The U.N. secretary-general says he alone will set a deadline for halting the bloodshed in the Persian Gulf, pressuring Iraq to return to the bargaining table and end its raids on Iran.

Javier Perez de Cuellar said late Monday that he expects to set a cease-fire date once his fact-finding team returns from the warring countries this week and he has consulted with the Security Council.Iran said it would honor an immediate cease-fire in the 8-year-old war. Iraq had no immediate comment on Perez de Cuellar's statement.

Iran's announcement on July 18 that it was finally accepting a year-old U.N. cease-fire resolution came after it suffered a string of battlefield defeats, and was followed by a series of Iraqi raids into Iran.

Iraq accepted the cease-fire resolution last year but has recently been demanding face-to-face talks with Iran before a truce takes effect.

The announcement of a cease-fire date would put pressure on Iraq to compromise and drop its insistence on direct talks, which have hampered a week of U.N.-mediated negotiations between the belligerents.

After a three-hour meeting with Iranian Foreign Minister Ali Akbar Velayati, Perez de Cuellar indicated he would set a cease-fire date without Iraqi assent.

"The D-Day doesn't depend on the parties," the U.N. chief said.

Velayati and Iran's U.N. ambassador, Mohammad Ja'afar Mahallati, told reporters earlier Monday that Iran wants the secretary-general to go ahead and name the cease-fire date, with or without Iraq's agreement.

"Iran is immediately ready to implement (a U.N. peace) resolution by a cease-fire," said Mahallati.

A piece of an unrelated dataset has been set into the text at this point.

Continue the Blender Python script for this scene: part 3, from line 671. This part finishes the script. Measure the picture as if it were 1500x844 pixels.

Velayati told reporters all major issues have been covered in their meetings "and there is no substantial point (of disagreement) between us and the secretary-general."

Sadoun Hamadi, Iraqi minister of state for foreign affairs, earlier Monday repeated his country's insistence on direct talks. He made his comments during an appearance on state television in Baghdad.

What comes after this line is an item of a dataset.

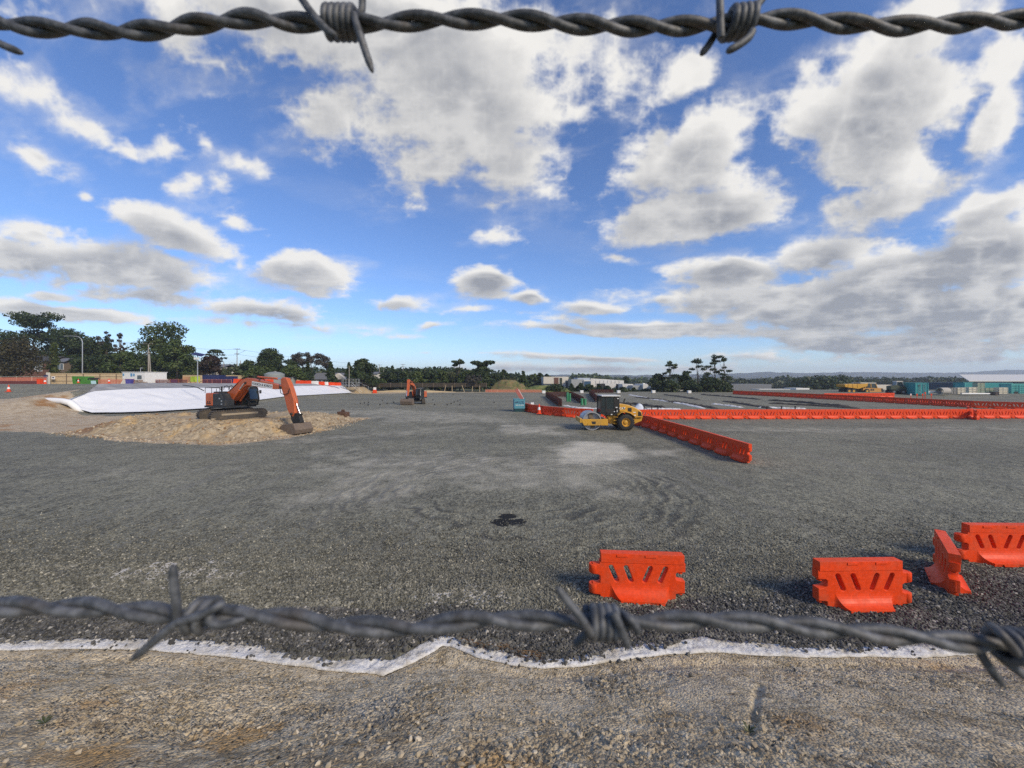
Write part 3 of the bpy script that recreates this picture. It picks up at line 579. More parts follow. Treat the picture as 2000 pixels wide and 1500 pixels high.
def barrier_proto():
    t = thing('safety_barrier', 'x', 'barrier')
    me = curve_plate(OUT, SLOTS, .15, .014); b = link('panel', me, ORANGE, t, True)
    mb = MB(); mb.box((0, 0, .90), (1.58, .17, .20)); 
    for x in (-.38, .16): 
        mb.box((x, -.083, .955), (.22, .03, .05)); mb.box((x, .083, .955), (.22, .03, .05))
    for x in (-.69, .69): mb.cyl((x, 0, .995), (x, 0, 1.003), .035, None, 10)
    mb.build('top_rail', ORANGE, t, True, .012)
    for sg in (-1, 1):
        mb = MB(); N = 9; rows = []
        for i in range(N+1):
            f = i/N; an = f*math.pi/2
            y = -.075-.20*(1-math.cos(an)); zz = .36-.27*math.sin(an)
            w0 = -.62+.17*f; w1 = .50-.13*f
            rows.append([(w0, y, zz), (w1, y, zz)])
        vs = [v for r_ in rows for v in r_]; mb.add(vs, [(2*i, 2*i+1, 2*i+3, 2*i+2) for i in range(N)])
        # cheeks down to the ground
        for c_ in (0, 1):
            vs = []
            for i in range(N+1):
                p_ = rows[i][c_]; q_ = (p_[0]+(-.05 if c_ == 0 else .05)*(1-i/N), p_[1]*.9, .0)
                vs += [p_, q_]
            mb.add(vs, [(2*i, 2*i+1, 2*i+3, 2*i+2) for i in range(N)])
        y0, y1 = -.277, -.260
        mb.prism([(-.45, 0), (-.42, .0), (-.40, .055), (-.24, .055), (-.22, 0), (.08, 0), (.10, .055), (.28, .055), (.30, 0), (.37, 0), (.37, .092), (-.45, .092)], y0, y1)
        mb.box((-.04, -.17, .045), (.84, .17, .085))
        if sg > 0: mb.v = [(-v[0]-.08 if False else v[0], -v[1], v[2]) for v in mb.v]
        mb.build('foot', ORANGE, t, False, .006)
    for z0, z1 in ((.54, .735), (.10, .305)):
        mb = MB(); mb.lathe([(.045, z1-.05), (.045, z1), (.062, z1+.006), (.088, z1-.004), (.092, z1-.02), (.092, z0+.015), (.08, z0), (.0, z0)], 16, Matrix.Translation((-.925, 0, 0)))
        d_ = MB(); mb.lathe([(.045, z1-.05), (.0, z1-.05)], 16, Matrix.Translation((-.925, 0, 0)))
        mb.build('hinge_lug', ORANGE, t, True)
    for z0, z1 in ((.575, .645), (.115, .185)):
        mb = MB(); mb.cyl((.735, 0, z1+.01), (.735, 0, z0), .05, .042, 12); mb.cyl((.735, 0, z1+.22), (.735, 0, z1), .076, None, 14) if z0 < .2 else None
        mb.build('hinge_pin', ORANGE, t, True)
    return t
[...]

The Security Council resolution provides for a cease-fire, withdrawal to recognized borders, a prisoner exchange, peace negotiations and an investigation to determine which side started the war.

Perez de Cuellar said a U.N. military team is now in Amman, Jordan, preparing its report. He said he is to receive it on Wednesday.

"I will be in touch with members of the (Security) Council, and then I will decide on a D-Day," the Peruvian said.

The secretary-general said that once a date is decided, he will begin consulting nations that could provide about 250 military observers to monitor the truce and troop withdrawal.

Perez de Cuellar on Monday held his sixth meeting with Velayati since talks began last week.

He has met three times with Iraqi Foreign Minister Tariq Aziz, but Iraq said it was not prepared to enter into substantive talks with Perez de Cuellar until direct talks take place.

Iraq also has not responded to a U.N. report concluding that it has frequently used and continues to use chemical weapons in the war.